L’architetto giapponese Shigeru Ban, vincitore del premio Pritzker 2014, ha sperimentato nel corso degli anni soluzioni tecnologiche basate sull’utilizzo di materiali di recupero, cartone e legno tra tutti, impiegati nella progettazione di strutture dal costo contenuto e dall’elevata qualità, per le vittime di disastri sociali e calamità naturali.
Shigeru Ban, gli anni della formazione tra Giappone e Stati Uniti
Shigeru Ban è nato nella città di Kobe, in Giappone, e, trasferitosi in giovane età negli Stati Uniti, ha studiato prima presso il Southern California Institute of Architecture dal 1977 al 1980 e, successivamente, alla Cooper Union di New York, dove si è laureato nel 1984 sotto l’ispirata guida di John Hejduk. Altro momento essenziale nella formazione di Shigeru Ban è stato la collaborazione con l’architetto connazionale Arata Isozaki, al termine della quale, solamente un anno dopo aver completato il percorso universitario, ha aperto un proprio studio a Tokyo.
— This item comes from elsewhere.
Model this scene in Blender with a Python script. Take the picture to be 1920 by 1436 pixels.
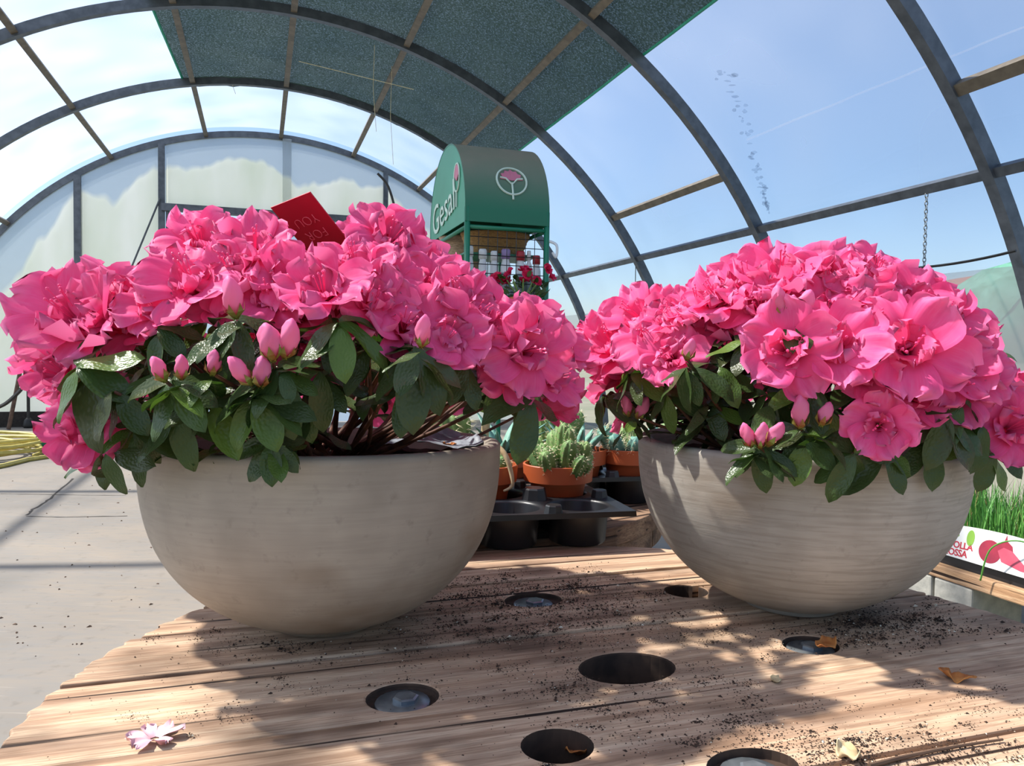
import bpy, bmesh, math, random
from mathutils import Vector, Matrix, Quaternion, noise

for o in list(bpy.data.objects):
    bpy.data.objects.remove(o)
scene = bpy.context.scene
C = scene.collection
PI = math.pi

# ------------------------------------------------------------------ camera, sky, sun, exposure
YAW = math.radians(18.2)
EYE = 0.95                       # camera height above the concrete floor
F = 1442.0                       # focal length in pixels of the 1920 x 1436 frame
PITCH, ROLL = math.atan(55.4 / F), 0.014
CAMR = Matrix.Rotation(PI / 2 - PITCH, 3, 'X') @ Matrix.Rotation(ROLL, 3, 'Z')
cam_d = bpy.data.cameras.new('camera')
cam_d.sensor_fit = 'HORIZONTAL'; cam_d.sensor_width = 36; cam_d.lens = F / 1920 * 36
cam_d.clip_start = 0.01; cam_d.clip_end = 500
cam = bpy.data.objects.new('camera', cam_d); C.objects.link(cam)
cam.matrix_world = Matrix.Translation((0, 0, EYE)) @ CAMR.to_4x4()
scene.camera = cam

SUN_FROM = Vector((-0.75, 0.15, 1.0)).normalized()
world = bpy.data.worlds.new('sky'); scene.world = world; world.use_nodes = True
wn = world.node_tree; wn.nodes.clear()
w_out = wn.nodes.new('ShaderNodeOutputWorld'); w_bg = wn.nodes.new('ShaderNodeBackground')
w_sky = wn.nodes.new('ShaderNodeTexSky'); w_sky.sky_type = 'NISHITA'
w_sky.sun_disc = False
w_sky.sun_elevation = math.asin(SUN_FROM.z)
w_sky.sun_rotation = math.atan2(SUN_FROM.x, SUN_FROM.y)
w_sky.air_density = 1.0; w_sky.dust_density = 1.0; w_sky.ozone_density = 3.0
w_bg.inputs['Strength'].default_value = 0.20
wn.links.new(w_sky.outputs['Color'], w_bg.inputs['Color'])
wn.links.new(w_bg.outputs['Background'], w_out.inputs['Surface'])

sun_d = bpy.data.lights.new('sun', 'SUN'); sun_d.energy = 9.5; sun_d.angle = math.radians(1.6)
sun_d.color = (1.0, 0.93, 0.82)
sun = bpy.data.objects.new('sun', sun_d); C.objects.link(sun)
sun.rotation_euler = SUN_FROM.to_track_quat('Z', 'Y').to_euler()
sun.location = (-3, 2, 8)

vs = scene.view_settings
vs.view_transform = 'Standard'; vs.look = 'None'; vs.exposure = 0.0; vs.gamma = 1.0
vs.use_curve_mapping = False
scene.cycles.max_bounces = 5; scene.cycles.diffuse_bounces = 3; scene.cycles.glossy_bounces = 3; scene.cycles.transmission_bounces = 4

# ------------------------------------------------------------------ geometry helpers
def ray(px, py):
    return CAMR @ Vector(((px - 960) / F, -(py - 718) / F, -1.0))
def at(px, py, Y):               # point at forward distance Y seen at a photo position
    d = ray(px, py); return Vector((0, 0, EYE)) + d * (Y / d.y)
def on_z(px, py, z):
    d = ray(px, py); return Vector((0, 0, EYE)) + d * ((z - EYE) / d.z)
def proj(p):
    q = CAMR.transposed() @ (Vector(p) - Vector((0, 0, EYE)))
    return (960 + F * q.x / -q.z, 718 - F * q.y / -q.z)
YAW = math.radians(18.2); YC, YS = math.cos(YAW), math.sin(YAW)
def G(u, v, z):                  # greenhouse frame: u across the tunnel, v along it
    return Vector((u * YC - v * YS, u * YS + v * YC, z))
def lerp(a, b, t): return a + (b - a) * t
def sm(t):
    t = max(0, min(1, t)); return t * t * (3 - 2 * t)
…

Il cartone come materiale per l’architettura
Sintesi tra il linguaggio vernacolare giapponese e l’impulso dei maestri americani del Novecento, l’architettura di Shigeru Ban è stata caratterizzata sin dai primi momenti da un elevato grado di sperimentalismo, che esprimeva le potenzialità tecniche e formali dei tubi di cartone pressato, utilizzati per la prima volta nel 1985, nella galleria realizzata per lo stilista Issey Miyake.
L’impegno umanitario
Nel 1994, in seguito al tremendo genocidio del Ruanda, ha progettato, con il sostegno dell’Alto Commissariato delle Nazioni Unite per i Rifugiati (UNHCR), rifugi di cartone e legno per i ruandesi, noti come Paper Emergency Shelter. Insieme alla fondazione del Voluntary Architects Network, l’opera di esordio ha testimoniato l’impegno umanitario di Shigeru Ban, condiviso con altre figure di architetti contemporanei, Alejandro Aravena e Diébédo Francis Kéré su tutti.
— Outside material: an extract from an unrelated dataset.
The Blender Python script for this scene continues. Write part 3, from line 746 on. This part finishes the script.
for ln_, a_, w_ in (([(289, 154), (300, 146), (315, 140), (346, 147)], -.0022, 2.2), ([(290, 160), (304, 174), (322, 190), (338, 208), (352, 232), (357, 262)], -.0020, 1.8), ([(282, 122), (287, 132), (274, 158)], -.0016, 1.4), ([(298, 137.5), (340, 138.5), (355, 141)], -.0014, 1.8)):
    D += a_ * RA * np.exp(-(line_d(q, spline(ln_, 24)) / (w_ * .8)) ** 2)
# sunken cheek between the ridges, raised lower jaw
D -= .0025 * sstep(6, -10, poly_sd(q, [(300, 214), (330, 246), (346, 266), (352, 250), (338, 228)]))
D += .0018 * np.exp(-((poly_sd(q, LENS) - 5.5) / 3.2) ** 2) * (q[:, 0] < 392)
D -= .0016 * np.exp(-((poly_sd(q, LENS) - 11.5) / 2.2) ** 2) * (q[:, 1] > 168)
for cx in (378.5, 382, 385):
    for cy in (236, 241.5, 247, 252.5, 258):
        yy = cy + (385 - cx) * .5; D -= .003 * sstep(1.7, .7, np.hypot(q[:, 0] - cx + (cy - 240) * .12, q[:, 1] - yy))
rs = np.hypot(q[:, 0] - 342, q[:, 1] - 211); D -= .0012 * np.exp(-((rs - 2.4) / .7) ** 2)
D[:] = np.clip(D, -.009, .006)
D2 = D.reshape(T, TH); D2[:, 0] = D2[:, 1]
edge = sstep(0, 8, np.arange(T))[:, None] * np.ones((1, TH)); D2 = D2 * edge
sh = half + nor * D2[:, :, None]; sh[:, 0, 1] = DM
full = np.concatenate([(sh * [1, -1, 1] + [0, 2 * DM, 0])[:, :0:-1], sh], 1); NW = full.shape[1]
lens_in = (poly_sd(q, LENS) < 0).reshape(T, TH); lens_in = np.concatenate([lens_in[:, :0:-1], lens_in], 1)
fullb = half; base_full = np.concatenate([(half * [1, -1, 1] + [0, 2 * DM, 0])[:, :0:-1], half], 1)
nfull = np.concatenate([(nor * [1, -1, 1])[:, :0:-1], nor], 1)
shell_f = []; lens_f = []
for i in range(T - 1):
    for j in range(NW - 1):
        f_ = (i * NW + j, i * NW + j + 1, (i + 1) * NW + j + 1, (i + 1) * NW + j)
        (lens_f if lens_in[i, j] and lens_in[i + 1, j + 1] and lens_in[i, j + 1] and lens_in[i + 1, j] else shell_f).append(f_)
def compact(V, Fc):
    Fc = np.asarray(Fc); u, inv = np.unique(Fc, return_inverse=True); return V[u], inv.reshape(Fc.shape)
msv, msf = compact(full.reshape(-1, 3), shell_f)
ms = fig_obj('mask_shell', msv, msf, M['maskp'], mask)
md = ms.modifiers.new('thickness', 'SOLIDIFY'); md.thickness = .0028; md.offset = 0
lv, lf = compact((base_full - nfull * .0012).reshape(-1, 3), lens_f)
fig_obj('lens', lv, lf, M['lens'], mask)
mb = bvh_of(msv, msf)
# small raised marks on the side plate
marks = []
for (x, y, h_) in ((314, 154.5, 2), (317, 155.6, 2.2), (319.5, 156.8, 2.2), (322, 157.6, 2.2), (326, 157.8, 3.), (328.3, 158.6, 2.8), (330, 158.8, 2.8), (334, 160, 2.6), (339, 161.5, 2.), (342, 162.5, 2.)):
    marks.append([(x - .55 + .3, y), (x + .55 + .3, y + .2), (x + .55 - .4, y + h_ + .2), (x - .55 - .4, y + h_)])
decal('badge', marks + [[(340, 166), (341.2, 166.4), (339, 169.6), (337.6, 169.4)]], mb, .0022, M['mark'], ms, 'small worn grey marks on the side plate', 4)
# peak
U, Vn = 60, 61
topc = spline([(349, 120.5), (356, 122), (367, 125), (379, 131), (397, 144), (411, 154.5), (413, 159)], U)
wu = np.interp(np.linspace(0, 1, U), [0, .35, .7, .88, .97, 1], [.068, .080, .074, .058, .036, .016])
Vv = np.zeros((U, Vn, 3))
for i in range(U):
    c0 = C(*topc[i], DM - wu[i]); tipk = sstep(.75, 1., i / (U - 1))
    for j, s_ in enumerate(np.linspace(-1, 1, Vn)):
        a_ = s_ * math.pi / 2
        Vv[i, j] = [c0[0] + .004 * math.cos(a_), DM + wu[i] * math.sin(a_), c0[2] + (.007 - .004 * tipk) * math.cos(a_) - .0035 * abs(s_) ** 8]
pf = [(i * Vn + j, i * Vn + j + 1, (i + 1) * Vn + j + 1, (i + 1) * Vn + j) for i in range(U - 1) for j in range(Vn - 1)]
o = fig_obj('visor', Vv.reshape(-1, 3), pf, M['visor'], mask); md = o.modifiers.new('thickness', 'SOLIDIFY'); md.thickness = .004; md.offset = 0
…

Quando una catastrofe naturale ha colpito la città giapponese di Kobe nel 1995, Shigeru Ban è intervenuto in soccorso della popolazione locale sfollata. Sono state realizzate 22 capanne, le Paper Long Houses, di 16 metri quadrati ciascuna, con pareti in tubi di cartone e fondazioni costituite da cassette per bottiglie di birra, riempite con sabbia. Inoltre, è stata inserita la “cupola di carta”, una struttura collettiva concepita per essere facilmente riutilizzata, in sostituzione della chiesa cattolica romana in rovina.
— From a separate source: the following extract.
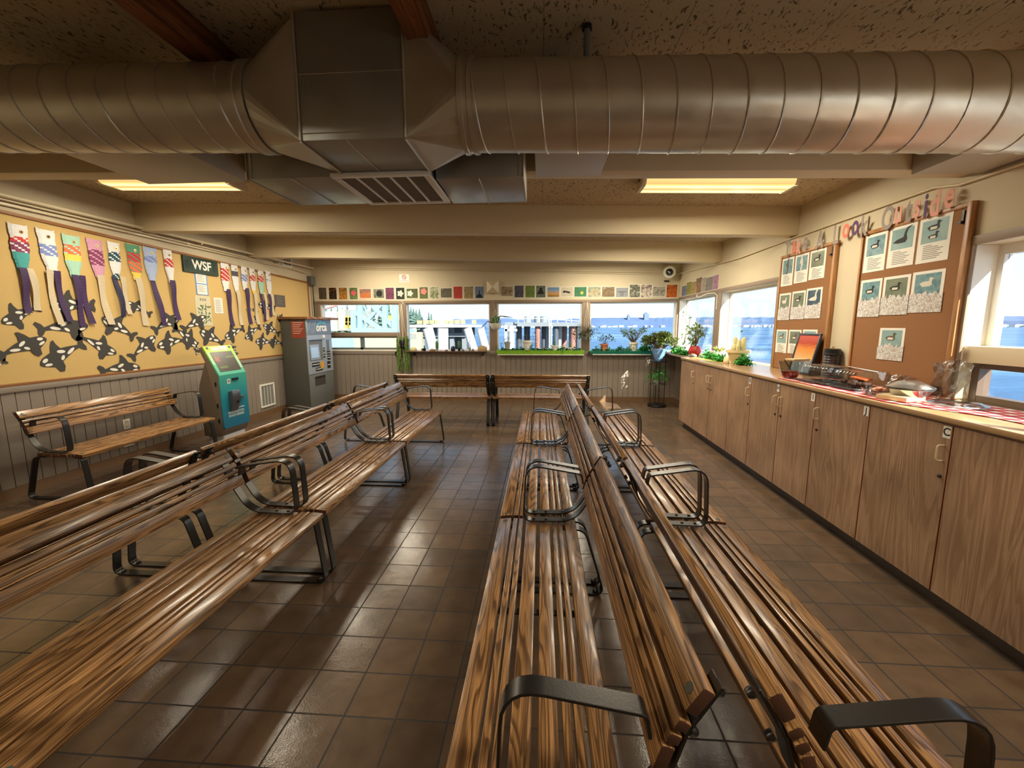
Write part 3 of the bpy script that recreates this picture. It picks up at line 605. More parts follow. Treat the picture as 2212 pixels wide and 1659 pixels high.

La versatilità del sistema costruttivo sviluppato da Shigeru Ban è stata sostanziale durante la fase di gestione dell’emergenza dei successivi eventi drammatici: il sisma in Turchia nel 1999; lo tsunami che ha colpito il sud est asiatico; l’uragano Katrina negli Stati Uniti; il terremoto del Sichuan. Nel 2010, dopo il catastrofico sisma de L’Aquila, ha progettato la Paper concert hall, un nuovo auditorium composto con l’ausilio di elementi portanti prefabbricati in cartone, precursore di una rinascita culturale tangibile.
La sua architettura in cartone più nota è la cattedrale di Christchurch: completata nel 2013 in Nuova Zelanda, ha una sezione triangolare dalla spiccata verticalità, che si compie nei 23 metri di altezza della copertura in cartone a sostegno dello strato di policarbonato opaco.
Il Padiglione del Giappone all’Expo 2000 di Hannover
Nel 2000, dopo aver disegnato il reticolo spaziale del Paper Arch, esposto nei giardini del Museum of Modern Art di New York, ha coordinato la costruzione del Padiglione del Giappone all’Expo di Hannover. L’architettura dall’andamento sinusoidale, studiata in collaborazione con l’architetto Frei Otto e lo studio di ingegneria Buro Happlod, presentava una struttura in tubolari di cartone e archi lignei, completata da un involucro in membrana di carta a cinque strati appositamente trattata per essere ignifuga e impermeabile. Virtuosismo particolarmente evidente anche nel padiglione della IE University di Madrid, spazio di eventi ed esposizioni definito da una struttura reticolare in tubi di cartone uniti da giunti di legno.